The Appalachian branch of the Hemlock clan are doing the same, though for the opposite reason.  An oasis of Obama supporters in a desert of inbred zither-players who handle snakes at church and shoot abandoned refrigerators for intellectual diversion, the relatives are staring in horror at the apparition on the TV – a braying, in-your-face woman heading their way to rub their noses in the dirt.  Not since Joanne Lumley was suddenly offered the role of Patsy in Absolutely Fabulous has there been such an inspired bit of last-minute casting as the choice of Sarah Palin as Republican Vice Presidential candidate. 
Comparisons to Maggie Thatcher make limited sense.  The UK’s second-greatest Prime Minister had ideological substance – based on free markets – while the Alaskan Governor spouts inane shibboleths about abortion and guns.  These topics whip certain Americans into a frenzy, even though no-one with any intelligence seriously imagines that either D&Cs or S&Ws can or will be banned.  Thatcher was pro-life, but she had more important, achievable, things to do.  Palin, beneath the ranting and the lip-gloss, doesn’t seem to.  So it’s a bit of an insult to Maggie.  Unless, perhaps, Palin can emulate the British former leader’s proficiency at winning elections. 

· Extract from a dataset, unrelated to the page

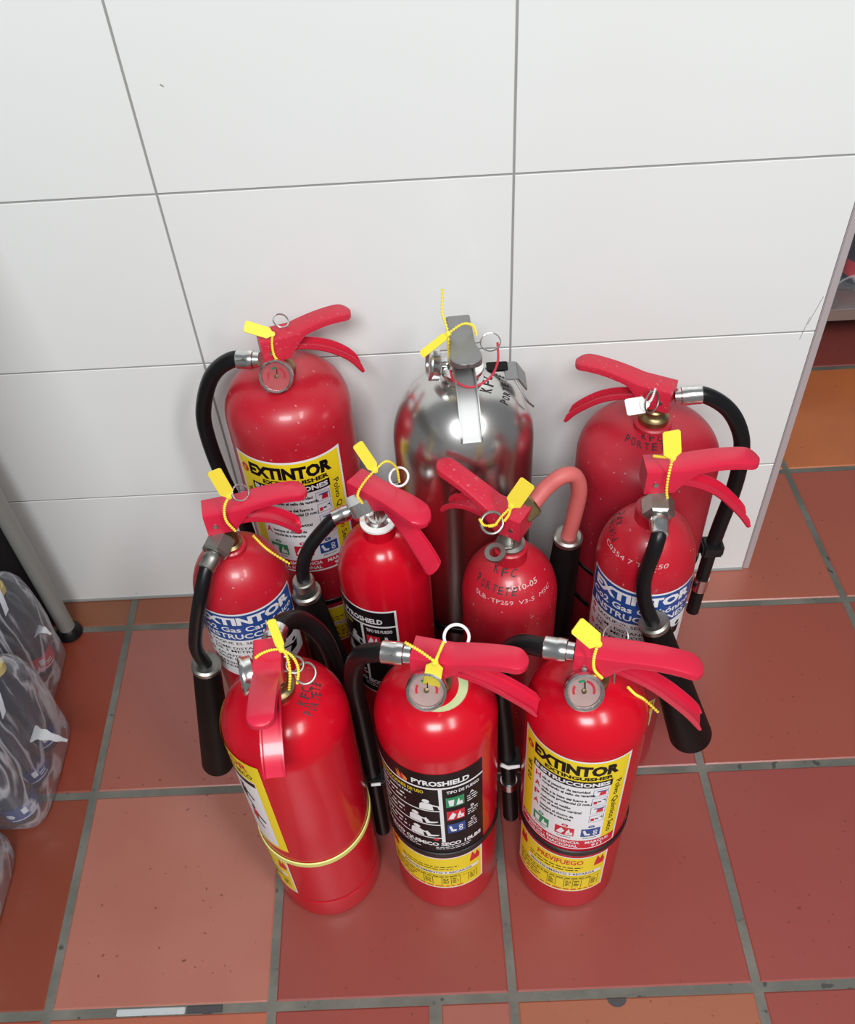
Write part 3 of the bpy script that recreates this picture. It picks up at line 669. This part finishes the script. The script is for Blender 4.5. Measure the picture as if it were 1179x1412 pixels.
# C: back right, stout red ----------------------------------------------------------------------
def ext_c():
    r = .0925; e = ext('stout dark red extinguisher at back right with white tag, black hose hanging on its right', .306, -.143)
    pr, z = tank(e, r, .422, .480, .024, 'red_dusty', 3.2, 2.3, collar=.008)
    valve(e, z, .045, 'oldbrass', .018)
    head(e, 152, .548, .108, .553, dict(pts=[(.012, .518), (.03, .518), (.065, .502), (.095, .475), (.112, .452)]), 'lever_worn', wroot=.030, arch=.005)
    hose(e, [(.027, -.006, .530), (.056, -.008, .531), (.090, -.008, .505), (.112, -.012, .465), (.119, -.016, .420), (.117, -.022, .370), (.110, -.026, .310), (.1045, -.030, .255)], .0105, ferrule='start', fl=.026)
    n = MB(); n.tube(spline([(.1045, -.030, .258), (.101, -.034, .20), (.096, -.042, .135)], 6), .0095, 'black', 18); nz = n.build('nozzle', e)
    MB().tube([(.1018, -.033, .203), (.0995, -.036, .180)], .0108, 'chrome', 20).build('nozzle_band', nz)
    cb = MB(); cb.box((.1045, -.030, .268), (.030, .026, .022), 'black', bev=.003); cb.box((.092, -.026, .262), (.02, .012, .012), 'black', bev=.002); cb.build('hose_clip', e)
    strap(e, r, .262, .009)
    strap(e, r, .190, .010)
    pin(e, (-.013, -.026, .540), (.55, -.6, .25), .0135, 'zinc', leg=[(-.013, -.016, .545), (-.013, .016, .545)])
    seal(e, (-.044, -.026, .533), (-.018, -.024, .535), [[(-.018, -.024, .536), (-.014, -.026, .545), (-.010, -.021, .557)]], 'whitetag', w=.021)
    marker(e, pr, .418, [('KFC', -100, .034, 0, .010, .030), ('PORTETE', -108, .052, 0, .011, .066)])
    return e
# D: left gas extinguisher ----------------------------------------------------------------------
def gas_head(e, z, paz, nut_m='zinc'):
    v = MB(); v.lathe([(.014, 0), (.015, .003), (.012, .006), (.012, .040)], 'oldbrass', 24, Matrix.Translation((0, 0, z - .001))); v.box((0, 0, z + .024), (.020, .020, .036), 'oldbrass', bev=.002)
    d = Vector((cos(R(paz)), sin(R(paz)), -.25)); hexnut(v, Vector((0, 0, z + .024)) + d * .008, d, .0175, .024, nut_m); v.build('valve', e)
    return Vector((0, 0, z + .024)) + d * .032, d
def ext_d():
    r = .060; e = ext('small red gas extinguisher at left, blue and white label, black horn along its left side', -.222, -.290)
    pr, z = tank(e, r, .378, .452, .019, 'red_worn', 2.2, collar=.008)
    p, d = gas_head(e, z, -112)
    head(e, 12, .524, .102, .524, dict(pts=[(.012, .494), (.03, .496), (.055, .488), (.075, .470), (.084, .456)], w0=.018, w1=.024, tip='round'), 'lever', arch=.005)
    hose(e, [p, p + d * .02, (-.030, -.066, .440), (-.046, -.066, .390), (-.058, -.066, .340), (-.054, -.066, .300)], .0085, ferrule='start', fm='zinc', name='discharge_pipe')
    horn(e, (-.054, -.066, .302), (-.092, -.066, .050), .0175, .0235)
    gas_label(e, r, -150, .262, R(140) * r, .134); sl = service_label(e, r, -140, .07, R(110) * r, .08)
    pin(e, (.026, .010, .532), (.3, -.5, .8), .0095, 'chrome')
    seal(e, (.013, -.018, .597), (.021, -.018, .556), [[(.021, -.018, .556), (.013, -.020, .540), (.011, -.021, .520), (.017, -.019, .500)], [(.034, -.012, .482), (.042, -.012, .464), (.050, -.010, .448), (.066, -.006, .422)]], w=.0155)
    return e
# E: centre left gas extinguisher ---------------------------------------------------------------
def ext_e():
    r = .060; e = ext('glossy red extinguisher left of centre in the middle row, black label on its left flank', -.046, -.255)
    pr, z = tank(e, r, .352, .430, .021, 'red', 2.2, collar=.020)
    MB().lathe([(.0215, 0), (.0225, .001), (.0225, .004), (.016, .0045)], 'whitetag', 28, Matrix.Translation((0, 0, z - .002)), cap0=False).build('thread_seal', e)
    v = MB(); v.lathe([(.015, 0), (.016, .004), (.012, .006), (.012, .046)], 'chrome', 24, Matrix.Translation((0, 0, z)));
    X = Matrix.Rotation(R(-40), 4, 'Z'); v.box((0, 0, z + .026), (.022, .020, .036), 'chrome', X, .002)
    d = Vector((-.82, -.25, -.22)).normalized(); hexnut(v, Vector((-.006, -.003, .484)), d, .0165, .026, 'chrome'); v.build('valve', e)
    X = Matrix.Rotation(R(-40), 4, 'Z')
    mb = MB(); lever_geo(mb, X, .082, .508, .500, 'lever', wroot=.030, w=.034, arch=.003, back=-.030, depth=.024); mb.build('squeeze_lever', e)
    hb = MB(); handle_geo(hb, X, [(.010, .488), (.03, .478), (.055, .455), (.078, .425), (.086, .410)], 'lever', w0=.016, w1=.026, rim=.004, tip='round'); hb.build('carry_handle', e)
    p = Vector((-.006, -.003, .484)) + d * .027
    hose(e, [p, p + d * .018, (-.062, -.022, .462), (-.083, -.032, .440), (-.095, -.040, .412), (-.097, -.042, .375)], .0085, ferrule='start', name='discharge_pipe')
    nb = MB(); nb.lathe([(.0125, -.016), (.014, -.014), (.014, -.002), (.0125, 0)], 'zinc', 24, align((-.097, -.042, .376), (0.05, 0, -1))); nb.build('pipe_collar', e)
    horn(e, (-.097, -.042, .366), (-.078, -.040, .120), .0175, .027)
    black_label(e, r, -79 - math.degrees(.125 / r), .148, .125, .190, True, 'BC')
    pin(e, (.030, .012, .508), (-.2, -.5, .85), .0115, 'whitering', rad=.0015)
    seal(e, (-.012, -.004, .580), (.005, -.010, .543), [[(.005, -.010, .543), (-.008, -.020, .534), (-.017, -.024, .518), (-.014, -.018, .498)], [(.005, -.010, .543), (.018, 0, .546), (.028, .010, .526), (.030, .012, .500)]], w=.013)
    return e
# F: centre right gas extinguisher --------------------------------------------------------------
def ext_f():
    r = .060; e = ext('scuffed red extinguisher right of centre in the middle row with faded pink hose', .113, -.298)
    pr, z = tank(e, r, .352, .422, .0205, 'red_worn', 2.2, collar=.020)
    v = MB(); v.lathe([(.0165, 0), (.0175, .002), (.0175, .005), (.013, .007), (.013, .044)], 'zinc', 24, Matrix.Translation((0, 0, z))); v.box((0, 0, z + .026), (.022, .020, .034), 'zinc', Matrix.Rotation(R(138), 4, 'Z'), .002)
    hexnut(v, Vector((.010, .006, .485)), Vector((.8, .45, .35)), .0165, .022, 'oldbrass'); v.build('valve', e)
    # eyelet plate on the valve
    eb = MB(); c = Vector((-.020, -.026, .455)); n = 24; X = align(c, (-.15, -.2, 1)); vv = []
    for i in range(n):
        a = 2 * pi * i / n
        for rr, zz in ((.0068, 0), (.0125, 0), (.0125, .0035), (.0068, .0035)): vv.append((rr * cos(a), rr * sin(a), zz))
    eb.add(vv, [(i * 4 + k, ((i + 1) % n) * 4 + k, ((i + 1) % n) * 4 + (k + 1) % 4, i * 4 + (k + 1) % 4) for i in range(n) for k in range(4)], 'zinc', X)
    eb.box((-.008, -.012, .4555), (.018, .018, .004), 'zinc', Matrix.Identity(4), .001); eb.build('eyelet', e)
    head(e, 147, .502, .098, .536, dict(pts=[(.014, .470), (.032, .478), (.056, .480), (.076, .472), (.089, .459)], w0=.020, w1=.021), 'lever_worn', arch=.003, wroot=.031)
    p = Vector((.010, .006, .485)) + Vector((.8, .45, .35)).normalized() * .02
    hose(e, [p, (.042, .026, .506), (.060, .032, .518), (.076, .038, .512), (.084, .040, .485), (.081, .040, .440), (.076, .040, .400)], .0098, 'pinkhose')
    horn(e, (.076, .040, .402), (.068, .046, .175), .0175, .024)
    pin(e, (-.024, -.022, .504), (-.25, -.55, .8), .0125, 'zinc', rad=.0017)
    seal(e, (.016, -.016, .561), (-.002, -.017, .525), [[(-.002, -.018, .525), (-.013, -.022, .514), (-.021, -.024, .502), (-.028, -.024, .500)], [(-.002, -.017, .525), (-.005, -.021, .515), (-.010, -.022, .506)], [(-.038, -.02, .509), (-.032, -.022, .500), (-.018, -.024, .503)]], w=.019)
    marker(e, pr, .352, [('KFC', -108, .034, 0, .011, .032), ('PORTETE', -120, .047, 0, .010, .058)])
    sh = Sheet(dome_map(pr, .352, -88, .0525, 0), .003); sh.text('5LB  TP259  V3-5  MSC', 0, 0, .0052, 'stamp', 0, .105, anchor='c', bold=0); sh.build('stamped_text', e)
    sh = Sheet(dome_map(pr, .352, -72, .044, 0), .003); sh.text('2010-05', 0, 0, .0065, 'stamp', 0, .040, anchor='c', bold=.3); sh.build('stamped_text', e)
    return e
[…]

Common sense says that a mouthy harridan with a soft spot for creationism is going to blow it.  During any eight-week period, she is almost certain to say something that is unacceptably infantile, obnoxious or ignorant to decent, mainstream America, especially with cameras and microphones trained on her the whole time.  This is what I tell my stateside cousins, who I have no doubt will look around at the banjo-strumming, grits-slobbering retards who surround them and feel totally reassured.